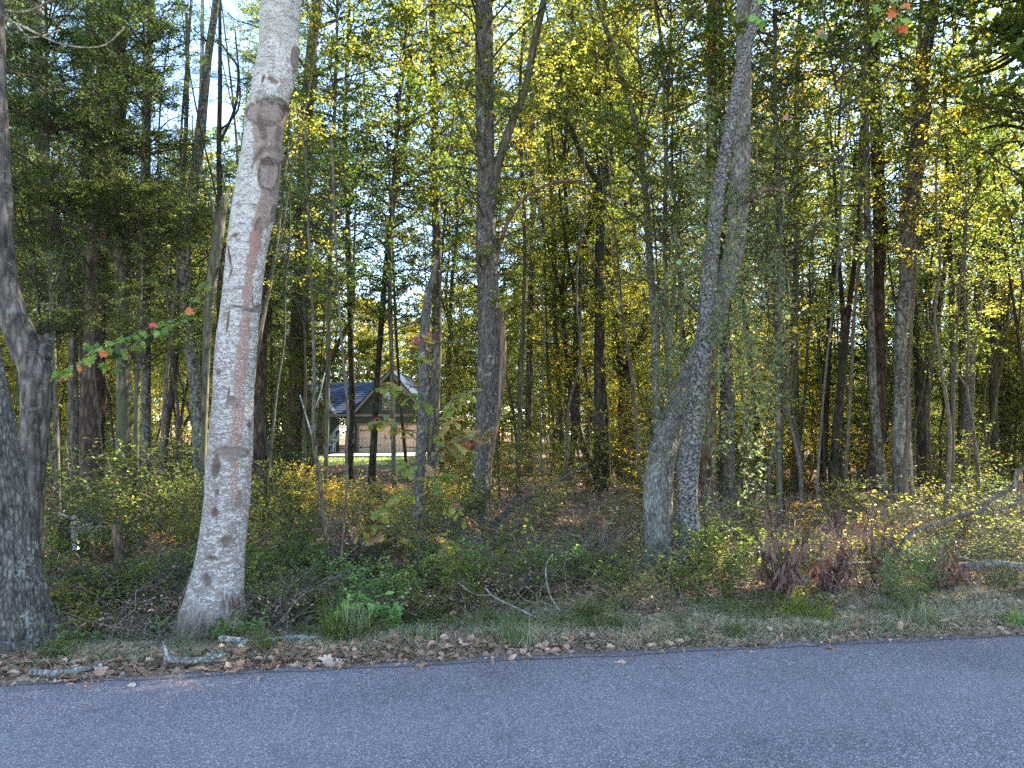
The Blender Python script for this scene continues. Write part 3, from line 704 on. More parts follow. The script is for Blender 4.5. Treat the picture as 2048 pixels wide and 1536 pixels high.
    for dx in (-.22, .16):
        m = MB(); c = (gx0 + gx1) / 2; bx(m, c + dx, c + dx + .05, .06, .098, .95, 1.25); m.build('handle', M_iron, dr)
    m = MB(); t = .11
    bx(m, gx0 - t, gx0, -.07, .0, 0, gz1 + t); bx(m, gx1, gx1 + t, -.07, .0, 0, gz1 + t); bx(m, gx0, gx1, -.07, 0, gz1, gz1 + t); m.build('door_frame', M_trim, e)
    m = MB(); bx(m, x0, x0 + .14, -.09, -.045, 0, ze - .12); m.build('corner_board', M_siding, e)
    # slanting white rails beside the porch
    D2 = 52.0; q = lambda a, b: P(a, b, D2)
    o0 = P(660, 905, D2)
    e2 = empty('white_frame', (o0[0], D2, HGZ), 'white metal frame with slanting rails standing left of the garage', 'frame')
    for dy in (0, .5):
        for (a, b) in (((646, 890), (681, 848)), ((660, 905), (678, 866)), ((655, 895), (668, 866)), ((648, 890), (667, 890)), ((655, 880), (678, 880)), ((667, 905), (667, 866)), ((648, 905), (648, 888))):
            m = MB(); pa, pb = q(*a) - (o0[0], D2, HGZ), q(*b) - (o0[0], D2, HGZ)
            pa[1] += dy; pb[1] += dy; bar(m, pa, pb, .028); m.build('rail', M_white, e2)
    # driveway apron and lawn
    m = MB(); a, b = GP(688, 905), GP(1000, 905)
    V = [(HO[0] + x0 - .8, HD - .05, HGZ + .02), (HO[0] + px(905), HD - .05, HGZ + .02), (HO[0] + px(960), 46.2, HGZ + .0), (HO[0] + x0 - .2, 46.8, HGZ)]
    V = [np.array(v, float) for v in V]
    slabs = []
    dv = empty('driveway', (0, 0, 0)); tag(dv, kind='structure')
    nx, ny = 6, 3
    for i in range(nx):
        for j in range(ny):
            L = lambda u, w: (V[0] * (1 - u) + V[1] * u) * (1 - w) + (V[3] * (1 - u) + V[2] * u) * w
            g = .006; u0, u1, w0, w1 = i / nx + g / 3, (i + 1) / nx - g / 3, j / ny + g, (j + 1) / ny - g
            c = [L(u0, w0), L(u0, w1), L(u1, w1), L(u1, w0)]
            mm = MB(); lo = [p - (0, 0, .15) for p in c]
            mm.add(c + lo, [(0, 1, 2, 3), (0, 4, 5, 1), (1, 5, 6, 2), (2, 6, 7, 3), (3, 7, 4, 0)]); mm.build('slab', M_conc, dv)
    mm = MB(); c = [V[0] - (.5, 0, .05), V[3] - (.5, 0, .05), V[2] + (.5, 0, -.05), V[1] + (.5, 0, -.05)]; mm.add(c, [(0, 1, 2, 3)])
    # lawn blades
    n = 14000; x = rs.uniform(-24, -3, n); y = rs.uniform(37, 52, n)
    u, v = proj(np.stack([x, y, x * 0 + HGZ], -1)); ok = ~((x > V[0][0] - .3) & (x < V[1][0] + 2) & (y > 46.6))
    x, y = x[ok], y[ok]; n = len(x)
    m = MB(); p = np.stack([x, y, gz(x, y) - .02], -1)
    leaves(m, p, norm(rdir(n) * .6 + (0, 0, 1.)), rdir(n), rs.uniform(.06, .14, n), .05, 'blade')
    tag(m.build('lawn', LM['bright']), kind='stuff')
build_house()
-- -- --
● To be done
All of the material above should be reproduced exactly, except the pictures.

● Output for this task
The Blender Python script for this scene continues. Write part 3, from line 704 on. More parts follow. The script is for Blender 4.5. Treat the picture as 2048 pixels wide and 1536 pixels high.
    for dx in (-.22, .16):
        m = MB(); c = (gx0 + gx1) / 2; bx(m, c + dx, c + dx + .05, .06, .098, .95, 1.25); m.build('handle', M_iron, dr)
    m = MB(); t = .11
    bx(m, gx0 - t, gx0, -.07, .0, 0, gz1 + t); bx(m, gx1, gx1 + t, -.07, .0, 0, gz1 + t); bx(m, gx0, gx1, -.07, 0, gz1, gz1 + t); m.build('door_frame', M_trim, e)
    m = MB(); bx(m, x0, x0 + .14, -.09, -.045, 0, ze - .12); m.build('corner_board', M_siding, e)
    # slanting white rails beside the porch
    D2 = 52.0; q = lambda a, b: P(a, b, D2)
    o0 = P(660, 905, D2)
    e2 = empty('white_frame', (o0[0], D2, HGZ), 'white metal frame with slanting rails standing left of the garage', 'frame')
    for dy in (0, .5):
        for (a, b) in (((646, 890), (681, 848)), ((660, 905), (678, 866)), ((655, 895), (668, 866)), ((648, 890), (667, 890)), ((655, 880), (678, 880)), ((667, 905), (667, 866)), ((648, 905), (648, 888))):
            m = MB(); pa, pb = q(*a) - (o0[0], D2, HGZ), q(*b) - (o0[0], D2, HGZ)
            pa[1] += dy; pb[1] += dy; bar(m, pa, pb, .028); m.build('rail', M_white, e2)
    # driveway apron and lawn
    m = MB(); a, b = GP(688, 905), GP(1000, 905)
    V = [(HO[0] + x0 - .8, HD - .05, HGZ + .02), (HO[0] + px(905), HD - .05, HGZ + .02), (HO[0] + px(960), 46.2, HGZ + .0), (HO[0] + x0 - .2, 46.8, HGZ)]
    V = [np.array(v, float) for v in V]
    slabs = []
    dv = empty('driveway', (0, 0, 0)); tag(dv, kind='structure')
    nx, ny = 6, 3
    for i in range(nx):
        for j in range(ny):
            L = lambda u, w: (V[0] * (1 - u) + V[1] * u) * (1 - w) + (V[3] * (1 - u) + V[2] * u) * w
            g = .006; u0, u1, w0, w1 = i / nx + g / 3, (i + 1) / nx - g / 3, j / ny + g, (j + 1) / ny - g
            c = [L(u0, w0), L(u0, w1), L(u1, w1), L(u1, w0)]
            mm = MB(); lo = [p - (0, 0, .15) for p in c]
            mm.add(c + lo, [(0, 1, 2, 3), (0, 4, 5, 1), (1, 5, 6, 2), (2, 6, 7, 3), (3, 7, 4, 0)]); mm.build('slab', M_conc, dv)
    mm = MB(); c = [V[0] - (.5, 0, .05), V[3] - (.5, 0, .05), V[2] + (.5, 0, -.05), V[1] + (.5, 0, -.05)]; mm.add(c, [(0, 1, 2, 3)])
    # lawn blades
    n = 14000; x = rs.uniform(-24, -3, n); y = rs.uniform(37, 52, n)
    u, v = proj(np.stack([x, y, x * 0 + HGZ], -1)); ok = ~((x > V[0][0] - .3) & (x < V[1][0] + 2) & (y > 46.6))
    x, y = x[ok], y[ok]; n = len(x)
    m = MB(); p = np.stack([x, y, gz(x, y) - .02], -1)
    leaves(m, p, norm(rdir(n) * .6 + (0, 0, 1.)), rdir(n), rs.uniform(.06, .14, n), .05, 'blade')
    tag(m.build('lawn', LM['bright']), kind='stuff')
build_house()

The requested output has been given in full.